Ähm… Hüst… also… nun… um ganz ehrlich zu sein: In einem Dorf wie Wendisch Bruch will
ich nicht tot überm Zaun hängen. Nun hoffe ich sehr, dass ich die Brandenburger nicht vor den Kopf gestoßen habe. Denn immerhin habe ich den Fläming als zauberhafte Landschaft und Jüterbog als wunderschöne Stadt beschrieben. Ich selbst liebe Brandenburg. Im Sommer fahre ich immer an die Seen zum Schwimmen. Mein Traum ist ein kleines Sommerhaus irgendwo da draußen in den schattigen Wäldern. Aber: Brandenburger Provinz kann auch schrecklich sein. Öde, trist, mit verlassenen, kaputten Häusern… für mich als Schriftstellerin also die ideale Kulisse.

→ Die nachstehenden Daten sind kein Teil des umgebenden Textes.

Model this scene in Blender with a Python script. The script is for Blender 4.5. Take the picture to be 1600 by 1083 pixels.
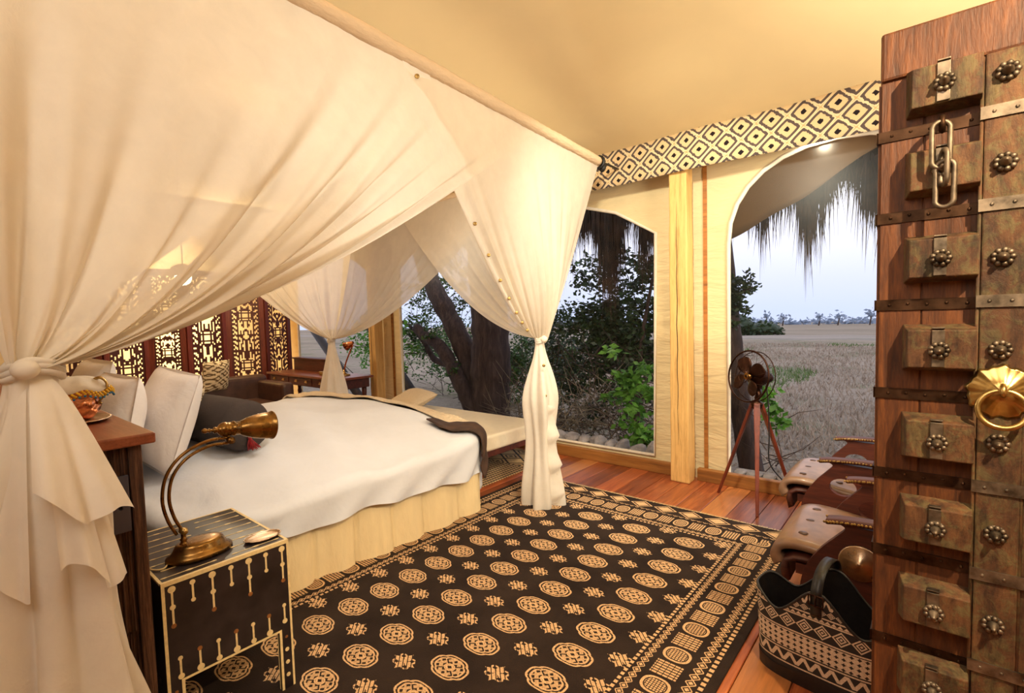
import bpy, bmesh, math, random
from mathutils import Vector, Matrix, Euler
from math import sin, cos, pi, radians, sqrt, exp, floor as ifloor
random.seed(7)
C = bpy.context.scene.collection
for o in list(bpy.data.objects): bpy.data.objects.remove(o)
sc = bpy.context.scene

# ------------------------------------------------------------------ camera
cd = bpy.data.cameras.new('camera'); cam = bpy.data.objects.new('camera', cd); C.objects.link(cam)
cd.sensor_width = 36; cd.lens = 779.36/1600*36; cd.clip_start = .05; cd.clip_end = 3000
YAW, PIT, ROL = radians(40.263), radians(3.2015), radians(-1.5628)
cr = Vector((cos(YAW), sin(YAW), 0)); cf = Vector((-sin(YAW)*cos(PIT), cos(YAW)*cos(PIT), -sin(PIT)))
cu = cr.cross(cf)
r2 = cr*cos(ROL)+cu*sin(ROL); u2 = -cr*sin(ROL)+cu*cos(ROL)
cam.matrix_world = Matrix(((r2.x,u2.x,-cf.x,0),(r2.y,u2.y,-cf.y,0),(r2.z,u2.z,-cf.z,1.55),(0,0,0,1)))
sc.camera = cam
# ------------------------------------------------------------------ view, world, lights
vs = sc.view_settings; vs.view_transform = 'Standard'; vs.look = 'None'; vs.gamma = 1; vs.use_curve_mapping = False
vs.exposure = 0.0
sc.cycles.use_denoising = True
sc.cycles.max_bounces = 10; sc.cycles.transparent_max_bounces = 24; sc.cycles.diffuse_bounces = 5
sc.cycles.sample_clamp_indirect = 6
w = bpy.data.worlds.new('dusk_sky'); sc.world = w; w.use_nodes = True
nt = w.node_tree; nt.nodes.clear()
wo = nt.nodes.new('ShaderNodeOutputWorld'); bg = nt.nodes.new('ShaderNodeBackground')
tc = nt.nodes.new('ShaderNodeTexCoord'); sp = nt.nodes.new('ShaderNodeSeparateXYZ'); rp = nt.nodes.new('ShaderNodeValToRGB')
nt.links.new(tc.outputs['Generated'], sp.inputs[0]); nt.links.new(sp.outputs['Z'], rp.inputs[0])
nt.links.new(rp.outputs[0], bg.inputs[0]); nt.links.new(bg.outputs[0], wo.inputs[0])
e = rp.color_ramp.elements
e[0].position = 0.0; e[0].color = (.58,.66,.88,1)
e[1].position = 1.0; e[1].color = (.60,.68,.92,1)
for p_, c_ in ((.05,(.66,.71,.90,1)),(.16,(.88,.88,1.0,1)),(.35,(.95,.95,1.0,1))):
    el = e.new(p_); el.color = c_
bg.inputs[1].default_value = 1.38

def lamp(name, kind, loc, power, col, size=.1, target=None, spot=None, blend=.5, sy=None):
    l = bpy.data.lights.new(name, kind); l.energy = power; l.color = col
    if kind == 'AREA':
        l.size = size
        if sy: l.shape = 'RECTANGLE'; l.size_y = sy
    else: l.shadow_soft_size = size
    if kind == 'SPOT': l.spot_size = radians(spot); l.spot_blend = blend
    o = bpy.data.objects.new(name, l); o.location = loc; C.objects.link(o)
    if target is not None:
        o.rotation_euler = (Vector(target)-Vector(loc)).to_track_quat('-Z','Y').to_euler()
    return o
WARM = (1,.70,.38); WARM2 = (1,.80,.56); AMB = (1,.62,.28); SOFT = (1,.88,.72)
lamp('bed_net_fill','POINT',(-2.75,1.35,2.05),20,(1,.94,.82),.1)  # added source behind the near net to make it glow; no lamp here
lamp('bed_fill_spot','SPOT',(-2.9,.7,2.75),10,(.80,.90,1),.12,(-3.9,2.3,.6),95,.8)  # added cool spot that whitens the bed linen; no reading lamp
lamp('canopy_far_light','POINT',(-4.4,2.0,2.45),11,(1,.93,.82),.2)
lamp('ceiling_fill','POINT',(-1.7,.4,3.55),14,(1,.68,.32),.2)  # added source out of view that warms the ceiling canvas; no fixture
lamp('ceiling_bounce_light','AREA',(1.25,2.5,2.3),105,(1,.92,.74),.9,(-.8,3.5,3.6))  # added upward fill beside the view, brightens the right of the ceiling
lamp('canopy_top_light','POINT',(-4.4,1.8,3.2),11,AMB,.3)  # added amber fill above the canopy, yellows ceiling and net top
lamp('room_fill','AREA',(-.2,-.6,3.0),36,(1,.88,.72),1.2,(-1.7,2.4,.6))  # added soft front fill from behind the camera
lamp('door_spot_light','SPOT',(.78,.84,2.72),280,(1,.76,.46),.02,(.05,1.85,1.15),95,.5)
lamp('window_wall_light','SPOT',(-.70,4.52,2.90),60,(1,.86,.60),.03,(-.68,4.64,2.3),160,.9)
lamp('fan_corner_light','SPOT',(-1.0,2.2,3.15),300,(1,.92,.70),.1,(-1.9,4.6,1.3),95,.8)  # added spot without a fixture, lifts the canvas wall by the fan
lamp('desk_corner_light','POINT',(-7.6,2.9,2.7),80,(1,.82,.56),.15)
lamp('screen_back_light','AREA',(-9.55,2.9,1.6),130,(1,.80,.48),1.0,(-9.95,2.9,1.4),sy=3.2)
lamp('foot_light','POINT',(-3.6,3.2,2.4),9,(1,.88,.70),.15)

# ------------------------------------------------------------------ helpers
def srgb(r,g,b):
    f = lambda v: (v/255)/12.92 if v <= 10 else (((v/255)+.055)/1.055)**2.4
    return (f(r),f(g),f(b),1)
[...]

Wie machen Sie sich bei Ihren Recherchen mit einem fremden Ort vertraut, und welche Bedeutung hat dabei für Sie der persönliche Kontakt zu Menschen, die dort leben?

Ich versuche immer, Kontakte herzustellen. Manchmal kommen total witzige Sachen dabei heraus. In Sassnitz auf Rügen zum Beispiel bekam ich im tiefsten, strengsten Winter eine Stadtführung. Es stellte sich heraus, dass der Mann auch noch Vorstand des örtlichen Modelleisenbahnvereins war. Er zeigte mir die Ausstellungsstücke, und auf einmal hatte ich den Sassnitzer Bahnhof vor der Wende vor Augen. Die ganze Geschichte wurde dann ein sehr wichtiges Kapitel in „Zeugin der Toten“. Da ich sehr viel über Berlin schreibe, weil fast alle meine Romane zumindest am Anfang hier spielen, habe ich es in dieser Hinsicht leicht. Fast dreißig Jahre Lokalreporterin in dieser Stadt, da kennt man alle Ecken…


Sie beschäftigen sich in Ihren Büchern mit ganz unterschiedlichen Themen, und ich habe den Eindruck gewonnen, dass Sie vor Ideen nur so sprühen. Befruchten sich beim Aufspüren spannender Themen Ihre Arbeit als Fernsehjournalistin und als Schriftstellerin wechselseitig?

Teils, teils. Am Anfang ist es eher der Zipfel einer Idee. Über die Zeit hinweg kommen weitere Ideen hinzu. Ich begegne interessanten Menschen, und bei einigen habe ich mir gesagt: Das ist so außergewöhnlich, was sie tun, darüber will ich mal schreiben. Insofern ja. Aber mir kommen auch Ideen bei einem Zeitungsartikel, einer Liedzeile oder beim Warten auf den Bus, wenn da plötzlich jemand steht, der mich interessiert. Ich beobachte gerne Menschen. Ich höre ihnen gerne zu.


Als nächstes möchten Sie die Reihe der Joachim-Vernau-Krimis fortsetzen. Können Sie schon andeuten, worum es in dem neuen, vierten Band um den Berliner Anwalt gehen wird?

Fünf Jahre sind seit „Der letzten Instanz“ vergangen. Das ist dann wohl keine Fortsetzung mehr, eher ein Comeback :) … Vernau muss nach Polen, um einem Freund aus der Patsche zu helfen. Er wird dort mit Geschehnissen konfrontiert, die ihren Ursprung in der Umsiedelung und Vertreibung der Deutschen 1946 in Landsberg an der Warthe hatten. Ein Thema, das mich persönlich sehr interessiert, das in der öffentlichen Diskussion aber mit klaren, politisch korrekten Positionen besetzt ist. Ob Vernau sie auch vertritt, wenn er nach den „Versunkenen Gräbern“ sucht, wird sich erweisen. Es geht um ein lange gehütetes, mörderisches Geheimnis, das alle, Schuldige und Unschuldige, in einen Abgrund gestürzt hat. Und vor dem sich Vernau auch nur in letzter Sekunde retten kann…


Wenn Sie auf Ihren Weg als Autorin zurückblicken – auf die Anfänge, die Meilensteine, Durststrecken und Triumphe – welche Ihrer Eigenschaften würden Sie als Schlüssel zu Ihrem Erfolg betrachten?

Den unerschütterlichen Optimismus, nach fünfzig Absagen auch noch zum einundfünfzigsten Mal zum Briefkasten zu gehen und ein Manuskript an einen Verlag zu senden. Ohne diesen Optimismus wäre ich heute nicht da, wo ich bin.